→ What is being asked
Return every line of the material exactly.

(Scripts that build scenes)
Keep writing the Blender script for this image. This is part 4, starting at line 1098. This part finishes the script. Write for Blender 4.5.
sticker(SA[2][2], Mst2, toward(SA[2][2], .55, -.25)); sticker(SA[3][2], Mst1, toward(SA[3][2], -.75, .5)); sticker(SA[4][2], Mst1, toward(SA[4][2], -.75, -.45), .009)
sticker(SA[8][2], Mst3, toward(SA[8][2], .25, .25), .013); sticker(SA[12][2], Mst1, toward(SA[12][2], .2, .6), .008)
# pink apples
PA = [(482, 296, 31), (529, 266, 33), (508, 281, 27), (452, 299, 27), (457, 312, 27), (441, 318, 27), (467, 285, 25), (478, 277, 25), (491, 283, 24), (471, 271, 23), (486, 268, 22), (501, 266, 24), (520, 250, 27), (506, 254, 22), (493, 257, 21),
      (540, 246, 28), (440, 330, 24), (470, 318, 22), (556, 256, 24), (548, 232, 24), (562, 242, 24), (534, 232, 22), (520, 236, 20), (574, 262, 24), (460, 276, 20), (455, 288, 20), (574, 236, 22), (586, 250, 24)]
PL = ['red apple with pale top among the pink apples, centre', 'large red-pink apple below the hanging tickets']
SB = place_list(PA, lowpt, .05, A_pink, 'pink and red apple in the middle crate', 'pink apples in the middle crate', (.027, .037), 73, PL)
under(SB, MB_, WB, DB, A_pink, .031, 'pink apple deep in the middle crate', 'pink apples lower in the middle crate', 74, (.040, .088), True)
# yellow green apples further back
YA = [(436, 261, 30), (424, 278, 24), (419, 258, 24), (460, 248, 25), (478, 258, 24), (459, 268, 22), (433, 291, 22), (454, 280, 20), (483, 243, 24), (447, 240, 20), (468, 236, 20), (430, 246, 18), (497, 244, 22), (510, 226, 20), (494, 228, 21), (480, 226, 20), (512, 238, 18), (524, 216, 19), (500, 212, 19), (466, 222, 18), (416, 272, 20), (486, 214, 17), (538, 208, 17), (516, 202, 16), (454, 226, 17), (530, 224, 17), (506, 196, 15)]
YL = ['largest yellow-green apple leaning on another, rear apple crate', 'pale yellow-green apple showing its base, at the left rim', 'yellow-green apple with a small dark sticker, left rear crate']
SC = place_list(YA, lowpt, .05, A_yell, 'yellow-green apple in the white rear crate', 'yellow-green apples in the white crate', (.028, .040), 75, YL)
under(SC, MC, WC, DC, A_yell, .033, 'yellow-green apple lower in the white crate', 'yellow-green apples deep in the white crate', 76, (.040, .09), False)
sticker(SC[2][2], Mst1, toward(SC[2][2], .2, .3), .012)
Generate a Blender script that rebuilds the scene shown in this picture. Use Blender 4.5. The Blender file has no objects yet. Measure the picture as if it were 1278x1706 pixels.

→ The reply
Keep writing the Blender script for this image. This is part 4, starting at line 1098. This part finishes the script. Write for Blender 4.5.
sticker(SA[2][2], Mst2, toward(SA[2][2], .55, -.25)); sticker(SA[3][2], Mst1, toward(SA[3][2], -.75, .5)); sticker(SA[4][2], Mst1, toward(SA[4][2], -.75, -.45), .009)
sticker(SA[8][2], Mst3, toward(SA[8][2], .25, .25), .013); sticker(SA[12][2], Mst1, toward(SA[12][2], .2, .6), .008)
# pink apples
PA = [(482, 296, 31), (529, 266, 33), (508, 281, 27), (452, 299, 27), (457, 312, 27), (441, 318, 27), (467, 285, 25), (478, 277, 25), (491, 283, 24), (471, 271, 23), (486, 268, 22), (501, 266, 24), (520, 250, 27), (506, 254, 22), (493, 257, 21),
      (540, 246, 28), (440, 330, 24), (470, 318, 22), (556, 256, 24), (548, 232, 24), (562, 242, 24), (534, 232, 22), (520, 236, 20), (574, 262, 24), (460, 276, 20), (455, 288, 20), (574, 236, 22), (586, 250, 24)]
PL = ['red apple with pale top among the pink apples, centre', 'large red-pink apple below the hanging tickets']
SB = place_list(PA, lowpt, .05, A_pink, 'pink and red apple in the middle crate', 'pink apples in the middle crate', (.027, .037), 73, PL)
under(SB, MB_, WB, DB, A_pink, .031, 'pink apple deep in the middle crate', 'pink apples lower in the middle crate', 74, (.040, .088), True)
# yellow green apples further back
YA = [(436, 261, 30), (424, 278, 24), (419, 258, 24), (460, 248, 25), (478, 258, 24), (459, 268, 22), (433, 291, 22), (454, 280, 20), (483, 243, 24), (447, 240, 20), (468, 236, 20), (430, 246, 18), (497, 244, 22), (510, 226, 20), (494, 228, 21), (480, 226, 20), (512, 238, 18), (524, 216, 19), (500, 212, 19), (466, 222, 18), (416, 272, 20), (486, 214, 17), (538, 208, 17), (516, 202, 16), (454, 226, 17), (530, 224, 17), (506, 196, 15)]
YL = ['largest yellow-green apple leaning on another, rear apple crate', 'pale yellow-green apple showing its base, at the left rim', 'yellow-green apple with a small dark sticker, left rear crate']
SC = place_list(YA, lowpt, .05, A_yell, 'yellow-green apple in the white rear crate', 'yellow-green apples in the white crate', (.028, .040), 75, YL)
under(SC, MC, WC, DC, A_yell, .033, 'yellow-green apple lower in the white crate', 'yellow-green apples deep in the white crate', 76, (.040, .09), False)
sticker(SC[2][2], Mst1, toward(SC[2][2], .2, .3), .012)
Generate a Blender script that rebuilds the scene shown in this picture. Use Blender 4.5. The Blender file has no objects yet. Measure the picture as if it were 1278x1706 pixels.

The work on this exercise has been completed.